WORK TO COMPLETE
Starting at the line that contains "Build this scene" and stopping at the line that contains "return t * t * (3 - 2 * t)", return those lines exactly and nothing else. Both end lines count; pictures do not.

+++++

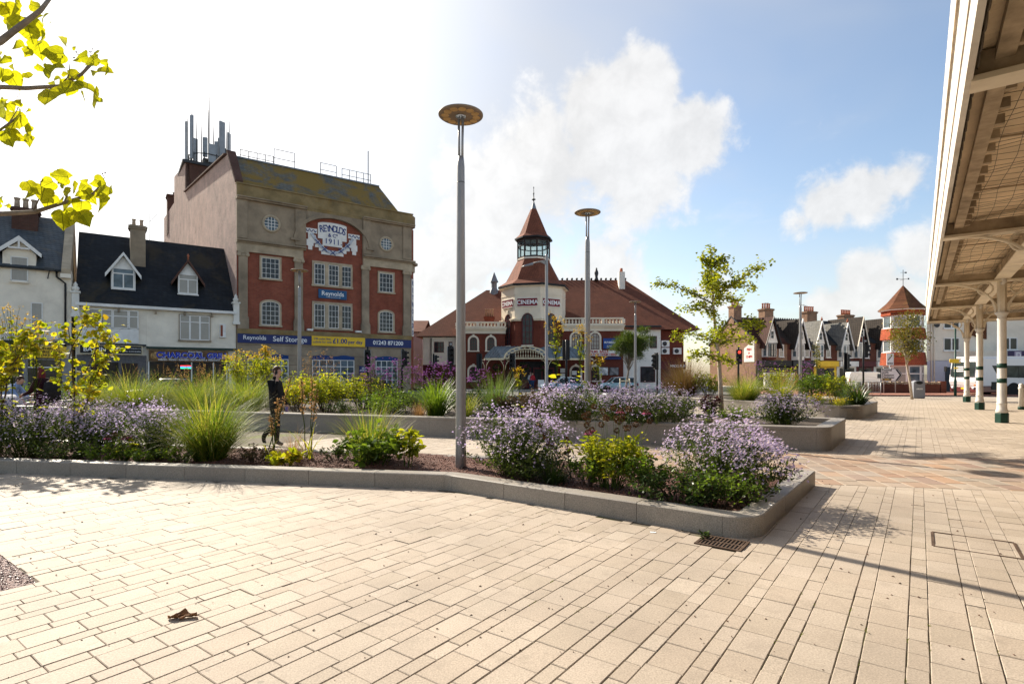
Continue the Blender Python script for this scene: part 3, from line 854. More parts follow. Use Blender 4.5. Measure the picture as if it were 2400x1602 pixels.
def chimney(parent, x, y, w, d, z0, z1, brick, pots, pmat, cap=None, potr=0.13, poth=0.55):
    mb = MB(); mb.box(x - w / 2, x + w / 2, y - d / 2, y + d / 2, z0, z1 - 0.3)
    c = MB()
    c.box(x - w / 2 - .07, x + w / 2 + .07, y - d / 2 - .07, y + d / 2 + .07, z1 - 0.3, z1 - 0.18)
    c.box(x - w / 2 - .12, x + w / 2 + .12, y - d / 2 - .12, y + d / 2 + .12, z1 - 0.18, z1 - 0.06)
    c.box(x - w / 2 - .02, x + w / 2 + .02, y - d / 2 - .02, y + d / 2 + .02, z1 - 0.06, z1)
    o = mb.build('chimney', brick, parent); c.build('chimney_cap', cap or brick, o)
    for k in range(pots):
        px = x - w / 2 + w * (k + 0.5) / pots
        p = MB().lathe([(potr, 0), (potr * .85, poth * .7), (potr * .85, poth * .85), (potr * 1.1, poth * .87), (potr * 1.1, poth), (potr * .7, poth)], (px, y, z1 - .02), 10)
        p.build('chimney_pot', pmat, o)
    return o

K = 1.3
def X(t): return t * K
def H(z): return (z - 1.6) * K + 1.6
ST_O, ST_A = (-16.37 * K, 33.0 * K, 0.0), R(35.8)

# -- Edwardian warehouse of 1911
rey = empty('warehouse_building', ST_O, ST_A, 'tall red brick warehouse with stone pilasters, arched plaque and mossy mansard roof', 'building')
WR = X(11.25); CH = X(0.45)
dep = 42.6
lx = -0.047 * dep
base = MB()
body = [(0, 0.0), (WR, 0.0), (WR + CH, CH), (WR + CH, 18.0), (lx * 18 / dep, 18.0)]
base.prism(body, 0, H(12.0))
wall_o = base.build('wall', M['brick_red'], rey)
fl = MB()
pf_ = [(0.02, 0), (0.02, H(12.86)), (0.25, H(13.1)), (2.6, 19.4), (3.8, 19.6), (24.6, 21.9), (24.6, 25.2), (33.0, 26.0), (33.0, 22.8), (dep, 23.0), (dep, 0)]
n = len(pf_)
sk_ = lambda y: -0.047 * y
vs = [(sk_(y) - 0.03, y, z) for (y, z) in pf_] + [(sk_(y) + 0.4, y, z) for (y, z) in pf_]
fl.add(vs, [tuple(range(n)), tuple(range(n, 2 * n))[::-1]] + [(i, (i + 1) % n, n + (i + 1) % n, n + i) for i in range(n)])
fl.build('side_wall', M['brick_pink'], rey)
MB().box(sk_(24.6), 5.6, 24.6, 33.0, 14, 25.3).build('stair_tower', M['brick_dark'], rey)
MB().box(sk_(24.6) - .3, 5.75, 24.4, 33.2, 25.3, 25.6).build('tower_coping', M['dark_metal'], rey)
MB().box(sk_(18), WR + CH - .2, 17.9, dep, H(6), 19.0).build('rear_block', M['brick_dark'], rey)
cp = MB()
cp.add([(-0.12, .1, H(13.0)), (0.45, .1, H(13.0)), (0.35, 2.65, H(15.35)), (-0.32, 2.65, H(15.35)), (-0.12, .1, H(13.0) + .25), (0.45, .1, H(13.0) + .25), (0.35, 2.65, H(15.35) + .25), (-0.32, 2.65, H(15.35) + .25)],
       [(0, 3, 2, 1), (4, 5, 6, 7), (0, 1, 5, 4), (1, 2, 6, 5), (2, 3, 7, 6), (3, 0, 4, 7)])
cp.bar((-0.2, 3.6, 19.7), (sk_(24.6), 24.6, 22.0), 0.4, 0.12)
cp.build('gable_coping', M['brick_dark'], rey)
chimney(rey, sk_(40) + 0.7, 39.0, 1.5, 1.8, 20, 25.2, M['brick_dark'], 1, M['pot_buff'])
rf = MB()
zt = H(15.2); zb = H(12.9)
A = [(X(0.15), .45, zb), (X(10.7), .45, zb), (X(9.75), 2.7, zt), (X(0.15) - .2, 2.7, zt), (X(0.15), 12, zt), (X(9.75), 12, zt), (X(10.7), 12, zb)]
rf.add(A, [(0, 1, 2, 3), (3, 2, 5, 4), (1, 6, 5, 2)])
rf.build('roof', M['slate_moss'], rey)
rr = MB().bar((X(0.1), 2.7, zt + .06), (X(9.75), 2.7, zt + .06), 0.16, 0.12)
rr.build('ridge_capping', M['lead'], rey)
at = MB()
at.box(-0.03, X(3.95), -0.16, 0.4, H(9.62), H(12.0)); at.box(X(7.7), WR + .02, -0.16, 0.4, H(9.62), H(12.0))
def spandrel(mb, x0, x1, ztop, cx, zs, rise, half, y0, y1):
    prev = None
    for i in range(25):
        u_ = -1 + 2 * i / 24; xx = cx + half * u_; zz = zs + rise * math.sqrt(max(0, 1 - u_ * u_))
        if prev: mb.slab([prev, (xx, zz), (xx, ztop), (prev[0], ztop)], y0, y1)
        prev = (xx, zz)
AC, AH = X(5.74), X(2.35)
spandrel(at, 0, 0, H(12.0), AC, H(10.05), H(11.72) - H(10.05), AH, -0.10, 0.1)
at.box(X(3.94), AC - AH + .01, -.10, .1, H(9.62), H(12.0)); at.box(AC + AH - .01, X(7.71), -.10, .1, H(9.62), H(12.0))
at.build('attic', M['stone'], rey)
for (t0, t1) in ((0.0, .55), (3.3, 3.95), (7.7, 8.25), (10.6, 11.25)):
    MB().box(X(t0) - (0.02 if t0 == 0 else 0), X(t1), -0.26, -0.15, H(9.7), H(12.0)).build('attic_pilaster', M['stone'], rey)
for (a, b) in ((-.06, X(4.0)), (X(7.65), WR + .25)):
    MB().xslab([(-.42, H(12.0)), (.3, H(12.0)), (.3, H(12.16)), (-.55, H(12.16)), (-.55, H(12.1)), (-.42, H(12.1))], a, b).build('cornice', M['stone'], rey)
pa = MB(); pa.box(X(3.9), X(7.75), -.1, .4, H(11.99), H(12.17)); pa.box(-0.02, WR + .12, -0.12, .5, H(12.16), H(12.92)); pa.box(-0.05, WR + .2, -0.2, .55, H(12.92), H(13.0))
pa.prism([(WR + .1, -.12), (WR + CH + .12, CH - .12), (WR + CH + .12, 3.0), (WR + .1, 3.0)], H(12.16), H(12.92))
pa.build('parapet', M['stone_moss'], rey)
for (a, b) in ((-.05, X(3.95)), (X(7.7), WR + .3)):
    MB().xslab([(-.3, H(9.42)), (.2, H(9.42)), (.2, H(9.62)), (-.48, H(9.62)), (-.48, H(9.52)), (-.3, H(9.52))], a, b).build('cornice', M['stone'], rey)
    MB().box(a + .03, b - .2, -.2, .1, H(8.92), H(9.42)).build('entablature', M['stone_lite'], rey)
MB().prism([(WR + .02, -.4), (WR + CH + .4, CH - .1), (WR + CH + .4, 4), (WR + .02, 4)], H(9.44), H(9.6)).build('cornice', M['stone'], rey)
MB().prism([(WR - .1, -.1), (WR + CH + .1, CH - .1), (WR + CH + .1, 4), (WR - .1, 4)], H(8.92), H(9.42)).build('entablature', M['stone_lite'], rey)
ar = MB(); prev = None
for i in range(29):
    a = math.pi * i / 28
    pts = [(AC - (AH + e * .9) * math.cos(a), H(10.05) + (H(11.72) - H(10.05) + e) * math.sin(a)) for e in (0.0, .28)]
    if prev: ar.slab([prev[0], pts[0], pts[1], prev[1]] if False else [prev[1], prev[0], pts[0], pts[1]], -0.32, -0.05)
    prev = pts
for sx_ in (-1, 1): ar.box(AC + sx_ * (AH + .12) - .35, AC + sx_ * (AH + .12) + .35, -.36, -.05, H(9.98), H(10.12))
ar.build('arch_moulding', M['stone'], rey)
for (t0, t1) in ((0.08, .57), (3.28, 3.78), (7.64, 8.14), (10.67, 11.2)):
    p = MB(); p.box(X(t0), X(t1), -0.18, 0.05, H(4.9), H(8.65)); p.box(X(t0) - .08, X(t1) + .08, -0.24, .05, H(4.3), H(4.95)); p.box(X(t0) - .04, X(t1) + .04, -0.21, .05, H(4.95), H(5.05))
    po = p.build('pilaster', M['stone'], rey)
    c = MB(); c.box(X(t0) - .06, X(t1) + .06, -.26, .05, H(8.82), H(8.92))
    c.box(X(t0) - .02, X(t1) + .02, -.22, .05, H(8.64), H(8.83))
    for sx_ in (X(t0) + .02, X(t1) - .02):
        c.lathe([(.02, -.05), (.14, -.05), (.16, 0), (.14, .05), (.02, .05)], (0, 0, 0), 12)
        for i in range(len(c.v) - 60, len(c.v)):
            v = c.v[i]; c.v[i] = (sx_ + v[0], -.22 + v[2], H(8.72) + v[1])
    c.build('capital', M['stone_lite'], po)
def oculus(parent, x, z, r, y):
    mb = MB(); pr = [(r + .16, 0), (r + .16, .06), (r, .09), (r - .03, .02)]
    mb.lathe(pr, (0, 0, 0), 28, cap=False)
    nv = len(mb.v); mb.v = [(v[0], -v[2], v[1]) for v in mb.v]
    for t in (-.45, 0, .45):
        q = r * math.sqrt(1 - t * t) - .02
        mb.box(t * r - .018, t * r + .018, -.06, -.03, -q, q, 1); mb.box(-q, q, -.058, -.031, t * r - .018, t * r + .018, 1)
    o = mb.build('round_window', [M['stone_lite'], M['white']], parent, (x, y, z))
    g = MB().lathe([(r, 0.0), (r, .015)], (0, 0, 0), 28); g.v = [(v[0], -v[2] - .012, v[1]) for v in g.v]
    g.build('pane', M['glass_sky'], o)
oculus(rey, X(1.9), H(10.8), X(.42), -.16); oculus(rey, X(9.36), H(10.57), X(.41), -.16)
for (x0, x1, zb_, zt_, ar_, c) in ((1.36, 2.39, 7.45, 8.7, 0, 4), (1.36, 2.39, 4.6, 6.05, .22, 4), (8.9, 9.9, 7.27, 8.56, 0, 4), (8.9, 9.9, 4.53, 5.93, .22, 4)):
    win(rey, X((x0 + x1) / 2), H(zb_), X(x1 - x0), (zt_ - zb_) * K, c, 4 if ar_ == 0 else 5, sur=.15, arch=ar_ * K, sill=.14, bar=.026, frame=.05)
for (zb_, zt_) in ((7.36, 8.72), (4.58, 6.12)):
    mb = MB(); mb.box(X(4.37), X(6.99), -.10, 0, H(zt_), H(zt_) + .2); mb.box(X(4.33), X(7.03), -.15, 0, H(zb_) - .16, H(zb_))
    for t in (4.37, 5.19, 6.08, 6.9): mb.box(X(t), X(t) + (.14 if t in (4.37, 6.9) else .3), -.09, 0, H(zb_), H(zt_))
    mb.build('window_surround', M['stone_lite'], rey)
    for t in (4.84, 5.75, 6.6): win(rey, X(t), H(zb_) + .01, X(.66), (zt_ - zb_) * K - .02, 3, 4, sur=0, y=-.01, bar=.026, frame=.05)
pl = MB()
pz = [(4.74, 10.35), (5.04, 10.35), (5.04, 9.92), (6.31, 9.92), (6.31, 10.35), (6.61, 10.35), (6.61, 11.33)]
arcp = [(5.7 + .91 * math.cos(math.pi * i / 12), 11.33 + .13 * math.sin(math.pi * i / 12)) for i in range(1, 12)]
pl.slab([(X(a), H(b)) for (a, b) in pz + arcp + [(4.74, 11.33)]], -.075, -.0)
plq = pl.build('name_plaque', M['white'], rey)
for i, ch in enumerate('REYNOLDS'):
    u_ = (i - 3.5) / 3.5
    text(ch, .80, (X(5.70 + .74 * u_), -.085, H(11.06 - .10 * u_ * u_)), plq, M['txt_blue'], .012, rot=(math.pi / 2, -.16 * u_ * -1, 0), sx=.75)
text('& C?'.replace('?', 'º'), .42, (X(5.7), -.085, H(10.62)), plq, M['txt_blue'], .01)
text('1911.', .62, (X(5.72), -.085, H(10.22)), plq, M['txt_blue'], .008, space=1.1)
gt = MB()
def tile(x0, x1, z0, z1): gt.box(X(x0), X(x1), -.06, 0, H(z0), H(z1))
gs = [(3.86, 4.68, 10.62, 10.92), (6.72, 7.5, 10.62, 10.92), (4.12, 4.38, 9.55, 10.62), (7.0, 7.26, 9.55, 10.62), (4.02, 4.46, 9.8, 10.2), (6.92, 7.34, 9.8, 10.2),
      (4.38, 4.6, 10.0, 10.5), (4.55, 4.85, 9.75, 10.2), (4.8, 5.1, 9.55, 9.95), (4.95, 6.4, 9.35, 9.65), (6.78, 7.0, 10.0, 10.5), (6.55, 6.82, 9.75, 10.2), (6.3, 6.6, 9.55, 9.95)]
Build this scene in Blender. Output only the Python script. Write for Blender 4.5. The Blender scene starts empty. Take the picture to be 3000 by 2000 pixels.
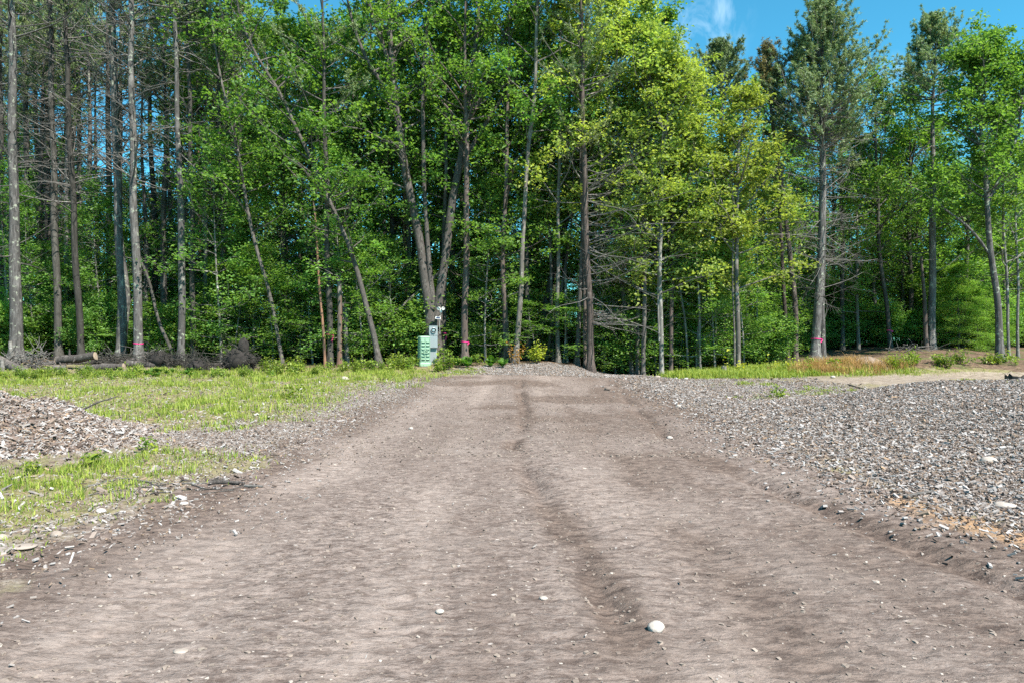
import bpy, math, time
import numpy as np

T0 = time.time()
C = bpy.context.scene.collection
F = 2083.3           # focal length in photo pixels (photo is 3000 x 2000)
CAMZ = 1.3
rad = math.radians
RNG = np.random.default_rng(7)

# ------------------------------------------------------------------ noise
_tab = np.random.default_rng(3).random((256, 256))

def vnoise(x, y):
    x = np.asarray(x, float); y = np.asarray(y, float)
    xi = np.floor(x).astype(int); yi = np.floor(y).astype(int)
    fx = x - xi; fy = y - yi
    fx = fx * fx * (3 - 2 * fx); fy = fy * fy * (3 - 2 * fy)
    a = _tab[xi & 255, yi & 255]; b = _tab[(xi + 1) & 255, yi & 255]
    c = _tab[xi & 255, (yi + 1) & 255]; d = _tab[(xi + 1) & 255, (yi + 1) & 255]
    return (a * (1 - fx) + b * fx) * (1 - fy) + (c * (1 - fx) + d * fx) * fy

def fbm(x, y, o=4):
    s = 0; a = 0.5; n = 0
    for i in range(o):
        s = s + a * vnoise(x * 2 ** i + 17.3 * i, y * 2 ** i + 9.1 * i); n += a; a *= 0.5
    return s / n

def sstep(x, a, b):
    t = np.clip((np.asarray(x, float) - a) / (b - a), 0, 1)
    return t * t * (3 - 2 * t)

# ------------------------------------------------------------------ terrain
PXA = [-600, 0, 500, 1000, 1300, 1600, 1750, 1900, 2000, 2400, 2700, 3000, 3600]
ZA = [.32, .30, .30, .22, .22, .24, .20, .18, .20, .22, .16, .12, .12]
PXB = [-600, 0, 500, 700, 1000, 1250, 1450, 1520, 1600, 1680, 1740, 1800, 1900, 2000, 2160, 2390, 2600, 2730, 2930, 3600]
ZB = [.55, .56, .56, .46, .39, .44, .50, .54, .54, .42, .12, -.05, -.10, .05, .20, .57, .65, .78, .55, .55]
PXC = [-600, 0, 800, 1250, 1500, 1750, 1900, 2120, 2400, 2700, 3000, 3600]
ZC = [1.2, 1.15, .95, .85, .8, .45, .4, .65, 1.05, 1.4, 1.2, 1.2]

def rut_a(y): return np.interp(y, [2, 3, 4.5, 6.3, 9, 10.8, 13.5, 18, 24], [.62, .5, .39, .21, .0, .16, .26, .2, .35]) + .10 * (fbm(y * 1.1, 3.3 + 0 * y) - .5)
def rut_b(y): return np.interp(y, [2, 5, 7, 9.3, 13.5, 19, 24], [2.9, 2.5, 2.2, 2.06, 2.4, 2.8, 3.0]) + .14 * (fbm(y * .9, 8.3 + 0 * y) - .5)

def rutw(x, xc, w):
    return np.exp(-((x - xc) / w) ** 2)

def terrain(x, y):
    x = np.asarray(x, float); y = np.asarray(y, float)
    px = np.clip(1500 + F * x / np.maximum(y, 4.0), -600, 3600)
    a = np.interp(px, PXA, ZA); b = np.interp(px, PXB, ZB); c = np.interp(px, PXC, ZC)
    z = a * sstep(y, 14, 23)
    z = z + (b - a) * sstep(y, 23, 27)
    z = z + (c - b) * sstep(y, 27.5, 40)
    z = z + (1.2 - c) * sstep(y, 45, 90)
    z = z + 0.10 * (fbm(x * .35, y * .35) - .5) * sstep(y, 10, 24)
    # heap of wood chips spread along the right of the road
    h = sstep(x, 3.6, 8.5) * sstep(y, 5.0, 12.0) * (1 - sstep(y, 13.3, 16.0))
    z = z + .52 * h * (.9 + .2 * vnoise(x * .8, y * .8))
    # wheel ruts and clods in the road
    road = roadmask(x, y)
    wob = .35 * (fbm(y * .22, 3.3 + 0 * y) - .5)
    k = .15 + 1.5 * sstep(vnoise(x * .9 + 5, y * 1.1), .25, .8)
    g = .065 * rutw(x, rut_a(y), .095) + .07 * rutw(x, rut_b(y), .11) \
        + .02 * rutw(x, -1.75 + wob * 1.3, .35) + .025 * rutw(x, 1.1 + wob, .2)
    g = g * k * .45
    bank = .03 * rutw(x, .50 + wob, .18) + .02 * rutw(x, 2.75 + wob, .2) + .015 * rutw(x, -2.5, .4)
    z = z + road * (bank * k * .35 - g) * sstep(y, 1.5, 3.0) * (1 - sstep(y, 20, 24))
    rough = (fbm(x * 20 + 3, y * 42, 2) - .5) * .02 + (fbm(x * 3.0, y * 4.2, 4) - .5) * .022 + (fbm(x * 8 + 31, y * 17, 4) - .5) * .045
    z = z + rough * (1 - .3 * road) * (1 - sstep(y, 25, 45) * .4)
    return z

def roadmask(x, y):
    n = (fbm(x * .9 + 3, y * .55, 4) - .5)
    le = np.interp(y, [0, 4.5, 9, 13.5, 18, 22, 24, 30], [-3.0, -3.05, -3.5, -3.6, -3.3, -2.6, -2.0, -1.8])
    re = np.interp(y, [0, 3, 4.5, 5.5, 9, 13.5, 20, 24, 30], [4.2, 4.0, 3.6, 3.5, 3.9, 4.1, 4.3, 4.4, 4.4])
    m = sstep(x + n * 1.5, le - .45, le + .45) * (1 - sstep(x + n * 1.7, re - .6, re + .5))
    return m * (1 - sstep(y + n * 1.2, 23.6, 24.8))

def at(px, py, d):
    return np.array([(px - 1500) / F * d, d, CAMZ + (1000 - py) / F * d])

_D = np.concatenate([np.arange(2.0, 12, .04), np.arange(12, 60, .08)])

def gp(px, py):
    """the point of the ground seen at a photo pixel"""
    x = (px - 1500) / F * _D; zr = CAMZ + (1000 - py) / F * _D
    hit = np.nonzero(zr < terrain(x, _D))[0]
    i = hit[0] if len(hit) else len(_D) - 1
    return np.array([x[i], _D[i], float(terrain(x[i], _D[i]))])

def inpoly(x, y, poly):
    poly = np.asarray(poly); n = len(poly)
    r = np.zeros(np.shape(x), bool); j = n - 1
    for i in range(n):
        xi, yi = poly[i]; xj, yj = poly[j]
        c = ((yi > y) != (yj > y)) & (x < (xj - xi) * (y - yi) / (yj - yi + 1e-12) + xi)
        r ^= c; j = i
    return r

def wpoly(pts):
    return np.array([gp(*p)[:2] for p in pts])

def soft(x, y, poly, amp=.5, fr=.8):
    r = 0
    for k in range(4):
        jx = (vnoise(x * fr * 2 ** k + 11 * k, y * fr * 2 ** k) - .5) * amp * 2
        jy = (vnoise(x * fr * 2 ** k + 50, y * fr * 2 ** k + 13 * k) - .5) * amp * 2
        r = r + inpoly(x + jx, y + jy, poly)
    return r / 4.0

GRASS_LEFT = wpoly([(-600, 1085), (0, 1088), (600, 1084), (900, 1080), (1180, 1073), (1330, 1080), (1325, 1096), (1170, 1116),
                    (1085, 1136), (980, 1160), (900, 1200), (700, 1240), (480, 1262), (300, 1262), (-600, 1330)])
GRASS_NEAR = wpoly([(-700, 1390), (0, 1390), (300, 1350), (560, 1318), (575, 1405), (380, 1425), (250, 1490), (0, 1575), (-700, 1720)])
GRASS_RIGHT = wpoly([(1960, 1100), (2100, 1084), (2350, 1072), (2600, 1078), (2680, 1090), (2450, 1100), (2250, 1108), (2010, 1108)])
PATCHES = [wpoly(p) for p in ([(2060, 1126), (2240, 1120), (2260, 1132), (2090, 1138)], [(2190, 1160), (2300, 1152), (2290, 1170), (2200, 1174)],
                              [(2330, 1143), (2480, 1136), (2520, 1146), (2350, 1156)], [(2600, 1090), (2960, 1078), (2980, 1086), (2650, 1099)],
                              [(2790, 1113), (2930, 1110), (2930, 1121), (2800, 1122)], [(560, 1345), (760, 1330), (770, 1372), (600, 1392)],
                              [(720, 1235), (940, 1190), (960, 1200), (760, 1258)], [(1330, 1085), (1400, 1080), (1390, 1095), (1330, 1098)])]
GRASS_DRY = wpoly([(2330, 1082), (2450, 1072), (2590, 1074), (2620, 1086), (2480, 1094), (2340, 1096)])
SAND = wpoly([(2380, 1112), (2620, 1094), (2800, 1084), (3600, 1076), (3600, 1130), (2760, 1122), (2600, 1124), (2450, 1126)])
CHIPS_RIGHT = wpoly([(1960, 1112), (2150, 1114), (2450, 1132), (2700, 1124), (3600, 1112), (3600, 1640), (3000, 1530), (2700, 1450), (2500, 1380),
                     (2250, 1275), (2050, 1185), (1930, 1130)])
CHIPS_END = wpoly([(1310, 1094), (1320, 1080), (1420, 1072), (1500, 1066), (1600, 1062), (1680, 1072), (1740, 1088), (1800, 1096), (1900, 1101), (1980, 1104), (1960, 1110), (1600, 1098)])
CHIPS_LEFT = wpoly([(880, 1210), (1080, 1140), (1300, 1104), (1200, 1142), (950, 1235), (700, 1330), (580, 1440), (300, 1545), (0, 1660), (-400, 1800), (-400, 1690), (0, 1570),
                    (250, 1490), (560, 1400), (600, 1320), (420, 1290), (480, 1262), (700, 1240)])
ORANGE = wpoly([(2590, 1455), (2690, 1450), (2850, 1500), (3100, 1570), (3100, 1640), (2900, 1570), (2700, 1500)])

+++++

EXERCISE OUTPUT
Build this scene in Blender. Output only the Python script. Write for Blender 4.5. The Blender scene starts empty. Take the picture to be 3000 by 2000 pixels.
import bpy, math, time
import numpy as np

T0 = time.time()
C = bpy.context.scene.collection
F = 2083.3           # focal length in photo pixels (photo is 3000 x 2000)
CAMZ = 1.3
rad = math.radians
RNG = np.random.default_rng(7)

# ------------------------------------------------------------------ noise
_tab = np.random.default_rng(3).random((256, 256))

def vnoise(x, y):
    x = np.asarray(x, float); y = np.asarray(y, float)
    xi = np.floor(x).astype(int); yi = np.floor(y).astype(int)
    fx = x - xi; fy = y - yi
    fx = fx * fx * (3 - 2 * fx); fy = fy * fy * (3 - 2 * fy)
    a = _tab[xi & 255, yi & 255]; b = _tab[(xi + 1) & 255, yi & 255]
    c = _tab[xi & 255, (yi + 1) & 255]; d = _tab[(xi + 1) & 255, (yi + 1) & 255]
    return (a * (1 - fx) + b * fx) * (1 - fy) + (c * (1 - fx) + d * fx) * fy

def fbm(x, y, o=4):
    s = 0; a = 0.5; n = 0
    for i in range(o):
        s = s + a * vnoise(x * 2 ** i + 17.3 * i, y * 2 ** i + 9.1 * i); n += a; a *= 0.5
    return s / n

def sstep(x, a, b):
    t = np.clip((np.asarray(x, float) - a) / (b - a), 0, 1)
    return t * t * (3 - 2 * t)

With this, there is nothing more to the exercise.